Love for Sale by Shelli Stevens

Posted by Mrs Giggles on March 30, 2006 in 2 Oogies, Book Reviews, Genre: Contemporary

Love for Sale by Shelli Stevens

Cobblestone Press, $3.99, ISBN 978-1-60088-098-8
Contemporary Romance, 2006

Poor Jessica Davis. Her grandmother insists on telling her about this grandmother’s sex life – in the grocery store, of all places – and trying to set up Jessica so that Jessica can get laid. In short, Grams is trying to be Jessie’s pimp, only this pimp is trying to get Jessica to sleep with a pimply twenty-year old fellow who works in a coffee shop. What does this say about Grams’s opinion of Jessie, eh?
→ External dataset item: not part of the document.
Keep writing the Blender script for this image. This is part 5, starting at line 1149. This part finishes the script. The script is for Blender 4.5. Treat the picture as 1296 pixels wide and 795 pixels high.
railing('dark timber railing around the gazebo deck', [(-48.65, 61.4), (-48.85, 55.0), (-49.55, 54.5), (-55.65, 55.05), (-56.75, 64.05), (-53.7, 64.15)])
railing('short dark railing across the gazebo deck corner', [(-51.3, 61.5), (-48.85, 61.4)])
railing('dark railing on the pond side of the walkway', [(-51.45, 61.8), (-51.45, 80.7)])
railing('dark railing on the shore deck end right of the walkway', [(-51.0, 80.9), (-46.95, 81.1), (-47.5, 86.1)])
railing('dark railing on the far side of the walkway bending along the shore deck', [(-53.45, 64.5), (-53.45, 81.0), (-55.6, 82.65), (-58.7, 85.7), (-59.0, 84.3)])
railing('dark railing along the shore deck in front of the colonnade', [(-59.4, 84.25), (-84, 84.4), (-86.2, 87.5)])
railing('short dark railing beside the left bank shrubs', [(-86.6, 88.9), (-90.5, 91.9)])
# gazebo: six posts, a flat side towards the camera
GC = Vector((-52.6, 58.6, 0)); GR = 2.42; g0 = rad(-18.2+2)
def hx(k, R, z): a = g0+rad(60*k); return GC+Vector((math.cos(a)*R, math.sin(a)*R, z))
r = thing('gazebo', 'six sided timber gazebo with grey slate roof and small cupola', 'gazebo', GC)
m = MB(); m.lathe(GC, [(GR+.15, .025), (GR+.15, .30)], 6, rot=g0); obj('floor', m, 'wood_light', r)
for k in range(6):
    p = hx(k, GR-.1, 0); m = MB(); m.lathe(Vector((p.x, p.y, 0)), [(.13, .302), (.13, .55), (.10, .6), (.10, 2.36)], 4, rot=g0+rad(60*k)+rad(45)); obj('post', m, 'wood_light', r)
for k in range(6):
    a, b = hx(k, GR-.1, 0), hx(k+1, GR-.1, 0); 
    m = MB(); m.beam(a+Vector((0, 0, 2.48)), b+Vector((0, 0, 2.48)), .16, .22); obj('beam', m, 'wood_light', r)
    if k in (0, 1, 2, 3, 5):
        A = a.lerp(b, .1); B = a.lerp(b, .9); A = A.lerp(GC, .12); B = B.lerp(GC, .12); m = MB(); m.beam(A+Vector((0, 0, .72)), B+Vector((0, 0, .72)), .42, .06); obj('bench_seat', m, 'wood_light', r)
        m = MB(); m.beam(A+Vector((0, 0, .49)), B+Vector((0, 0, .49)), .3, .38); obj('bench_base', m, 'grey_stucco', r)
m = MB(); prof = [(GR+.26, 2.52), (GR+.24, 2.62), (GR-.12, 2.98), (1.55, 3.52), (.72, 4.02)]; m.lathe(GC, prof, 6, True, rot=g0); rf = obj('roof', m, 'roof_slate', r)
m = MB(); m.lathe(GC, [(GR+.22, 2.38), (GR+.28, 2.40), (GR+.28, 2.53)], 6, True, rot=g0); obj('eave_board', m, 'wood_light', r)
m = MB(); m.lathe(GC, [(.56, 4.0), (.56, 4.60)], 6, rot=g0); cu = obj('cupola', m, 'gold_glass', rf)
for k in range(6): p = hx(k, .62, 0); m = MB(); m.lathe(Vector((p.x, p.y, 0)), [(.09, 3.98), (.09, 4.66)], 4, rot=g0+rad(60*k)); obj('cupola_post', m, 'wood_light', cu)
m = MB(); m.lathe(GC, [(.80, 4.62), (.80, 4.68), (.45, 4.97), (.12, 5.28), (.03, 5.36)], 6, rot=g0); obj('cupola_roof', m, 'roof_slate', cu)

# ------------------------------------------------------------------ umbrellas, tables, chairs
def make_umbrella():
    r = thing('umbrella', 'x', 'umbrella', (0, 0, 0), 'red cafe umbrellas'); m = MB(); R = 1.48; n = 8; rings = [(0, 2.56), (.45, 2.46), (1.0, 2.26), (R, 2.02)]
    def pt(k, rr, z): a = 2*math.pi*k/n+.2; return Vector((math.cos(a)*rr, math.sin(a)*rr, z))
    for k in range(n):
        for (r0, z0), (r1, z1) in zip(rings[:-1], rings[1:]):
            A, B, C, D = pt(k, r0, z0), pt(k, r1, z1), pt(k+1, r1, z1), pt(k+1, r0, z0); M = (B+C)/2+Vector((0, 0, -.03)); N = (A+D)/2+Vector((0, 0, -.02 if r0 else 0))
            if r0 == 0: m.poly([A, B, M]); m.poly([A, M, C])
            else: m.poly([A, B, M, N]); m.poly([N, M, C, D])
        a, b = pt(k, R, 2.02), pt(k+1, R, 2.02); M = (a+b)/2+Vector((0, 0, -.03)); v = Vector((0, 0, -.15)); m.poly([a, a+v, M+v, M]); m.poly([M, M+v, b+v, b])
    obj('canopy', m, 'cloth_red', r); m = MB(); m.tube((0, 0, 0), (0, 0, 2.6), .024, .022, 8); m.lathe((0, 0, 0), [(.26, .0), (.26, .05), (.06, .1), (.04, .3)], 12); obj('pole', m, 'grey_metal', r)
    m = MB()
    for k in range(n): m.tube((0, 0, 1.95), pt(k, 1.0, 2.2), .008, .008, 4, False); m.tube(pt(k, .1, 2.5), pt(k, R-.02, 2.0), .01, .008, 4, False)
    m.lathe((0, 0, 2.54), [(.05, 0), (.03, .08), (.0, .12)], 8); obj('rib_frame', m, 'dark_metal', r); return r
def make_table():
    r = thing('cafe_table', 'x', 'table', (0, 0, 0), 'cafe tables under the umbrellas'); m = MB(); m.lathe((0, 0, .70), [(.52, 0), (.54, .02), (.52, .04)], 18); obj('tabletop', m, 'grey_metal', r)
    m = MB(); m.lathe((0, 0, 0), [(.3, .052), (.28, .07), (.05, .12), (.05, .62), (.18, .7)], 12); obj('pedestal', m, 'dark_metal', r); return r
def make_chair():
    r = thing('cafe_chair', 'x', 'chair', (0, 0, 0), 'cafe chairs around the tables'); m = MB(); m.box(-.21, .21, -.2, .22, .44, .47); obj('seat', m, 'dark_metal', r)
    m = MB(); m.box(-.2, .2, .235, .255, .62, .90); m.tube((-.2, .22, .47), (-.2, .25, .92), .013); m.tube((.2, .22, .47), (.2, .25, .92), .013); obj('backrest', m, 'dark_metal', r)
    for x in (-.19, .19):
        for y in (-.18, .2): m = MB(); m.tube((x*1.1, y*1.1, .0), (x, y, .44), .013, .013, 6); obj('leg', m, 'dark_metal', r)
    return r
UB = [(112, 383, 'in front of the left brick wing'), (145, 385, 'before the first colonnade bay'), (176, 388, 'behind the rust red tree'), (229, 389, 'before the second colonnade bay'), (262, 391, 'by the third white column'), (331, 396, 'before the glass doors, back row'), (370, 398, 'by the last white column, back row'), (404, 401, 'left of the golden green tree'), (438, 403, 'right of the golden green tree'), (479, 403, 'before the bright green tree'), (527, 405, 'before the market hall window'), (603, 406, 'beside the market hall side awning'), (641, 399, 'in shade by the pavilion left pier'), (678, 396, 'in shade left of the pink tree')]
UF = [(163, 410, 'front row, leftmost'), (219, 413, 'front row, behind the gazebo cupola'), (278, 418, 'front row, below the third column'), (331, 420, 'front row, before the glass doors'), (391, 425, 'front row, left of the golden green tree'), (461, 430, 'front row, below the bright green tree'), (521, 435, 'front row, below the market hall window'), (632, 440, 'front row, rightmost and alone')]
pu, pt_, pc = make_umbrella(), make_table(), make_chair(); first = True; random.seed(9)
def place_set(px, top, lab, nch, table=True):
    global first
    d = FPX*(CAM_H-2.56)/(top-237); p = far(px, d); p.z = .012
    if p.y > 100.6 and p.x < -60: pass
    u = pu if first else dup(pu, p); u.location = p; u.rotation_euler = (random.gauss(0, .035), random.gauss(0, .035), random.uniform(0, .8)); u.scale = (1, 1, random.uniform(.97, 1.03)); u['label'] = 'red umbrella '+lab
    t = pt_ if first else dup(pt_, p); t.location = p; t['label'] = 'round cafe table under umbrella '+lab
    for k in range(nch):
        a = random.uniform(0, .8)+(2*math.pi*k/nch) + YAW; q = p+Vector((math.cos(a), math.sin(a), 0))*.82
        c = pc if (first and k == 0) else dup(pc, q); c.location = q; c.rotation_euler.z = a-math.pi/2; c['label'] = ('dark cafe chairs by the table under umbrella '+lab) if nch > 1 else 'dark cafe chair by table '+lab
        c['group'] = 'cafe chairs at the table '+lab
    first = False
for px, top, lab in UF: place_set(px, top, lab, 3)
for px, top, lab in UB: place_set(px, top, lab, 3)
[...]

I suppose Grams is lucky that her granddaughter doesn’t send her for a full psychiatric evaluation there and then.

Grams also “persuaded” Jessie to take part in the Buy a Dame auction. I let author Shelli Stevens describe what that is in her own words:

The auction was a notorious fundraiser that the town put on every August to raise money for the public schools. Women dressed up in revealing clothing and paraded in front of the single male population on Leaf Island. Overall, it was a bit sleazy, with the highest bidder getting to keep the woman for twenty four hours. The men loved it, and the women who were within the age of participation usually scrambled to get in.

Leaf Island is one cool place, I tell you, where schools pimp out the local women in the name of the kiddies. I won’t be surprised if they are all possessed by some kind of evil spirit that will make Salem’s Lot come off like good ju-ju in comparison. Anyway, Jessie ends up being purchased by Josh Thomas, formerly a sixteen-year old pest with a crush on Jessie who now greets her with: “So you’re gonna be my bitch for the weekend.” Yes, I can certainly tell that he’s now a grown-up. He has a Harley, a goatee, and some tattoos.

They have sex, she walks away and wishes that he can read her mind and beg her to stay, he shows up with a… surprise, let’s just say, and they decide to get together for good. The end.

Love for Sale is pretty much like every other Cobblestone Press book I’ve read. Short, short, short. I think this publisher is trying to get the market of pointless short stories cornered. I really don’t know what to say about it other than… gee, I don’t know. It won’t kill you to read it, obviously, but with it being so short that it doesn’t leave much impression on me other than how obnoxious that grandmother is, I don’t know why I should tell you to read it either.